Ces zones d'opération permettent d'ailleurs l'utilisation de systèmes pour brouiller les signaux GPS, l'utilisation de contre-mesures comme les leurres infrarouges et d'effectuer des vols à très basse altitude ou en supersonique. Sur ces terrains d'entraînement, vastes de plusieurs centaines de kilomètres, des unités de défense aérienne norvégiennes, allemandes et américaines sont déployées au sol afin de complexifier les missions. Enfin, sur les mers, des bâtiments de combat participent aussi aux missions.
Pour comprendre la difficulté d'organiser et de coordonner un exercice international de l'ampleur qu'est Arctic Challenge Exercise 2019, il faut avoir à l'esprit que cet exercice représente à lui seul deux missions quotidiennes pendant quatre jours sur une semaine, à partir de quatre bases aériennes, depuis trois pays différents et pendant deux semaines.
© EC 2/4 « La Fayette » - Explications données par l'escadron depuis son Facebook : « Les paysages désolés du centre de la Scandinavie, à cheval sur la frontière entre la Norvège et la Suède, défilent sous les ailes d'un Rafale de l'EC 1/4 Gascogne et du RC 2/30. Nous rentrons d'une grosse COMAO comme nous en réserve quotidiennement Arctic Challenge et nous étions Blue OCA (Offensive Counter Air). Cette photo est un résumé de notre rythme journalier : d'intenses moments de préparation, des missions complexes et grisantes, de magnifiques paysages ».

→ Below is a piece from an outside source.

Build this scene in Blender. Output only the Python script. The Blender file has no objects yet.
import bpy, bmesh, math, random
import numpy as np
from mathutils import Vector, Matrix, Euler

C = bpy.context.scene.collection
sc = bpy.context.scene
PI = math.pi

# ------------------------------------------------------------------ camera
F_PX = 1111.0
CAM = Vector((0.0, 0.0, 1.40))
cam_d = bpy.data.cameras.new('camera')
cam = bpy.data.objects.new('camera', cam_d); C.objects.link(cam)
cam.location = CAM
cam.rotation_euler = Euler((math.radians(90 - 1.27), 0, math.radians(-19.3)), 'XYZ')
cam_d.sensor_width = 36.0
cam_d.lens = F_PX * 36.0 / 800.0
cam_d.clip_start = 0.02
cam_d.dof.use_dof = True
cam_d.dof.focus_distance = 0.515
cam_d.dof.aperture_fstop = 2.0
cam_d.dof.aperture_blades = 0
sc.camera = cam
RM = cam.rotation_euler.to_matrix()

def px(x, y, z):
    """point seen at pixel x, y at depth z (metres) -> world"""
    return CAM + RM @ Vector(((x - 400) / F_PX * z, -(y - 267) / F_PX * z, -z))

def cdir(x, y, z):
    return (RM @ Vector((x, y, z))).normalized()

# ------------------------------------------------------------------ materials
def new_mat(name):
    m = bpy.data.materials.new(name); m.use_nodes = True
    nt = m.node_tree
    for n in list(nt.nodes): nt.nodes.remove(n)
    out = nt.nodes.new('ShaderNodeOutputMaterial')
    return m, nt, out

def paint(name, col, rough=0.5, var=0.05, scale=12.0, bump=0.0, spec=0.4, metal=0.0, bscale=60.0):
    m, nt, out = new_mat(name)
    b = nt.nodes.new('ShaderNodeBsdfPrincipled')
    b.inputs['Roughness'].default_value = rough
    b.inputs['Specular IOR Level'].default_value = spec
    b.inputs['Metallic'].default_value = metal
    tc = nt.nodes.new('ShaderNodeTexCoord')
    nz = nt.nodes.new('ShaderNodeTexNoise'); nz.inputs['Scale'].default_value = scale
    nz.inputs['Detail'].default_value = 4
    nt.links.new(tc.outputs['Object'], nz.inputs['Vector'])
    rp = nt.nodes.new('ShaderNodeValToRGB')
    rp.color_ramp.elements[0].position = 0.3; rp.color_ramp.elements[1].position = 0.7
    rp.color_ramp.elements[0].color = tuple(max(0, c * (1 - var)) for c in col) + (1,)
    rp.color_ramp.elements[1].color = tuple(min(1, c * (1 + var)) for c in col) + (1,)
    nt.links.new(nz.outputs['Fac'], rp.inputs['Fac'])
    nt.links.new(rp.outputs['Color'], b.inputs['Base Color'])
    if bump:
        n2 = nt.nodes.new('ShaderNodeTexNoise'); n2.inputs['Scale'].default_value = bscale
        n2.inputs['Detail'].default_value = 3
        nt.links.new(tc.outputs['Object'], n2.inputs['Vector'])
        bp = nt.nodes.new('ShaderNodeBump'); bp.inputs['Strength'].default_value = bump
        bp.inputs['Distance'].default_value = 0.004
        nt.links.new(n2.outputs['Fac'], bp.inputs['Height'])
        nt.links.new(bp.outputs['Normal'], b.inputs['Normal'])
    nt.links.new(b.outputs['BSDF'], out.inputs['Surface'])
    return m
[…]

© RC 2/30 - Explications données par l'Escadron depuis son Facebook : « Notre exercice en Norvège se poursuit. Pour l'essentiel, il s'agit de COMAO (Combined Air Operations) qui englobent divers avions de tous types (chasseurs, tanker, awacs, etc.), généralement sur d'amples et confortables zones. Sur la photo, nous participions à une mission de Defensive Counter Air (DCA). L'objectif est de protéger une zone donnée par l'organisation d'une patrouille armée ou la défense d'un point précis. Dans le cas présent, nous étions appairés avec deux Rafale B de l'Escadron de Chasse 1/4 "Gascogne" et, afin d'arriver sur le secteur avec un maximum de playtime, nous avions prévu un pré-ravito. Notre station volante du jour était un MRTT britannique du No. 10 Squadron ».